Nothing exceeds the value of relationships that are based on shared trust, clear communication, performance excellence and a focus on making great things happen through mutual efforts.

By Dean Horowitz, Publisher | December 31, 2003


Dean Horowitz, Publisher

Nothing exceeds the value of relationships in the home building business. Nothing. OK, let’s qualify that: Nothing exceeds the value of relationships that are based on shared trust, clear communication, performance excellence and a focus on making great things happen through mutual efforts.

Over the summer, I was with a few builders who lamented the biggest change in the residential construction industry: the loss of the handshake agreement. Their fathers built communities based on the simplest agreements. “You agree to get your team here on Monday morning of the third week of June. You get the materials here on Tuesday. I will pay you on Friday.” They blame the influx of business school graduates in the home building industry for the loss of trust. Their position is that these “outsiders” have made this an impersonal business.
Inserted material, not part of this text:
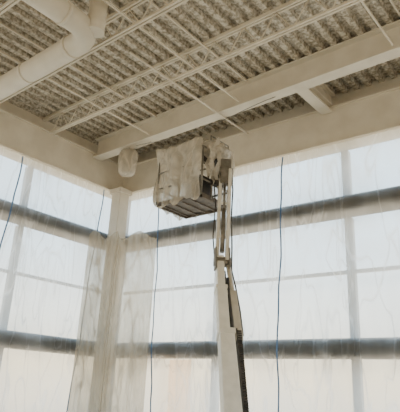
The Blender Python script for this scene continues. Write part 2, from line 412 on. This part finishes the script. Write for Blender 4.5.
obox(bm,c0-bd*.7+Vector((0,0,.72)),c0+bd*.5+Vector((0,0,.72)),.08,.9)
bevel(mkobj('turntable_body',bm,M_lift,lift),.04)
bm=bmesh.new(); tube(bm,(PIV-bl*.33,PIV+bl*.33),.07,14)
for sg in (-1,1): obox(bm,PIV+bl*sg*.25+Vector((0,0,.08)),Vector((PIV.x,PIV.y,.72))+bl*sg*.25,.04,.3,bl)
mkobj('boom_pivot',bm,M_grey,lift)
bm=bmesh.new()
for a in (-.85,.85):
    for b in (-1,1):
        c=c0+bd*a+bl*b*.98+Vector((0,0,.42))
        tube(bm,(c-bl*.15,c-bl*.12,c+bl*.12,c+bl*.15),[.36,.42,.42,.36],28)
        tube(bm,(c-bl*.165,c+bl*.165),.2,20,mi=1)
mkobj('wheels',bm,[M_rub,M_lift],lift)

# ---------------------------------------------------------------- orange fabric added outside the lower pane to tint its glow (warm patch seen through the sheeting)
bm=bmesh.new(); nx,nz=14,20; g=[]
for i in range(nx+1):
    g.append([bm.verts.new((2.15+.75*i/nx,.34+.02*math.sin(i*.9+j*.3),.72+1.66*j/nz)) for j in range(nz+1)])
for i in range(nx):
    for j in range(nz): bm.faces.new((g[i][j],g[i+1][j],g[i+1][j+1],g[i][j+1]))
M_ban,nt=newmat('orange_mesh_fabric'); N=nt.nodes.new; L=nt.links.new
o=N('ShaderNodeOutputMaterial'); tl=N('ShaderNodeBsdfTranslucent'); tl.inputs[0].default_value=(1,.55,.28,1)
tr=N('ShaderNodeBsdfTransparent'); tr.inputs[0].default_value=(1,.88,.74,1); mx=N('ShaderNodeMixShader')
no=N('ShaderNodeTexNoise'); no.inputs['Scale'].default_value=1.5; mr=N('ShaderNodeMapRange'); mr.inputs['To Min'].default_value=.35; mr.inputs['To Max'].default_value=.8
L(no.outputs['Fac'],mr.inputs['Value']); L(mr.outputs[0],mx.inputs[0]); L(tl.outputs[0],mx.inputs[1]); L(tr.outputs[0],mx.inputs[2]); L(mx.outputs[0],o.inputs[0])
onright(mkobj('glow_tint_fabric',bm,M_ban,None,True))

# ---------------------------------------------------------------- world : bright hazy daylight
w=D.worlds.new('daylight'); bpy.context.scene.world=w; w.use_nodes=True; nt=w.node_tree; nt.nodes.clear()
N=nt.nodes.new; L=nt.links.new
o=N('ShaderNodeOutputWorld'); bg=N('ShaderNodeBackground'); tc=N('ShaderNodeTexCoord'); sp=N('ShaderNodeSeparateXYZ'); r=N('ShaderNodeValToRGB'); mr=N('ShaderNodeMapRange')
mr.inputs['From Min'].default_value=-1; mr.inputs['From Max'].default_value=1
L(tc.outputs['Generated'],sp.inputs[0]); L(sp.outputs['Z'],mr.inputs['Value']); L(mr.outputs[0],r.inputs[0]); L(r.outputs[0],bg.inputs[0]); L(bg.outputs[0],o.inputs[0])
cr=r.color_ramp; cr.elements[0].position=0; cr.elements[0].color=(.72,.61,.45,1); cr.elements[1].position=1; cr.elements[1].color=(.60,.82,1.0,1)
for p,c in ((.48,(.76,.63,.44,1)),(.515,(1.0,.80,.50,1)),(.555,(.97,.93,.78,1)),(.62,(.78,.93,1.0,1)),(.72,(.66,.87,1.0,1))):
    k=cr.elements.new(p); k.color=c
bg.inputs['Strength'].default_value=3.35
# low hazy sun outside the right-hand glazing
sl=D.lights.new('sun','SUN'); sl.energy=1.8; sl.angle=math.radians(12); sl.color=(1,.84,.62)
so=D.objects.new('sun',sl); C.objects.link(so); so.location=(4,10,12)
so.rotation_euler=Vector((.25,-.80,-.50)).to_track_quat('-Z','Y').to_euler()

# ---------------------------------------------------------------- camera
f=520.0; pitch=math.radians(19.6); yaw=math.radians(40); rl=math.radians(2.8)
F0=Vector((-math.sin(yaw),math.cos(yaw),0)); R0=Vector((math.cos(yaw),math.sin(yaw),0))
Fw=F0*math.cos(pitch)+Vector((0,0,1))*math.sin(pitch); U0=R0.cross(Fw)
Ri=R0*math.cos(rl)+U0*math.sin(rl); Up=-R0*math.sin(rl)+U0*math.cos(rl)
cam=D.cameras.new('camera'); co=D.objects.new('camera',cam); C.objects.link(co)
cam.sensor_fit='HORIZONTAL'; cam.sensor_width=36; cam.lens=36*f/400; cam.clip_end=200
pos=Vector((12.09,-10.48,1.6))
m=Matrix(((Ri.x,Up.x,-Fw.x,pos.x),(Ri.y,Up.y,-Fw.y,pos.y),(Ri.z,Up.z,-Fw.z,pos.z),(0,0,0,1)))
co.matrix_world=m
bpy.context.scene.camera=co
An interesting perspective, but business relationships fundamentally must change at the same speed as your business. If a relationship isn’t changing positively, then it must be dying.

As a builder, you scrutinize the value of supply chain relationships. You set expectations and minimum performance requirements for trades — a step that probably isn’t necessary if you create trade relationships collaboratively. Personnel shifting among competing companies seems more rampant than ever, and the availability of some building materials and the liability issues associated with others mean your friend might cost you delays or be named alongside you in a lawsuit. Frequent government code and governing body changes bring stress for everyone, and insurance requirements often dictate many areas of a building business, a fact that isn’t going away.

Can this environment accommodate the trust required for handshake deals? Despite the simplicity and speed it provides, few relationships in home building can afford a handshake agreement any longer. We are not at a point of change but perhaps a point of realization of the change.

Contracts are now one of our most significant communication platforms to ensure that work gets done on time, on budget and with the same understanding. This never happened with a handshake.

But intangible assets — the relationships formed between individuals — can’t be inventoried because they forever are changing. One elusive element in valuing a building firm is the actual power of its relationships. A bank’s process of evaluating a loan for a company includes its relationships. The bank uses the five C’s — character, capacity, capital, collateral and cash flow — as criteria and an interpretation of the business. Who and what the building firm is at its core, including business ethics, product differentiation and sales strategies, attract and simultaneously push away relationships that define that company’s character. Character, as defined by these relationships, influences a company’s access to capital and therefore the opportunities for growth and, in many instances, survival.

A few days ago, I was told business friendships aren’t really friendships at all. They are relationships based solely on mutual financial and political needs. You might spend a great deal of time with your employees and business associates, but when it comes down to it, they will choose self-preservation above you and the so-called friendship. Talk about cold. Perhaps times have changed and only a lucky few builders create business friendships that thrive. Maybe individual workers are out only for themselves.

One thing is irrefutable, though: Home building is not an automated business. The value of the handshake or written contract rests in the hands of individuals and the spirit they bring to the relationship.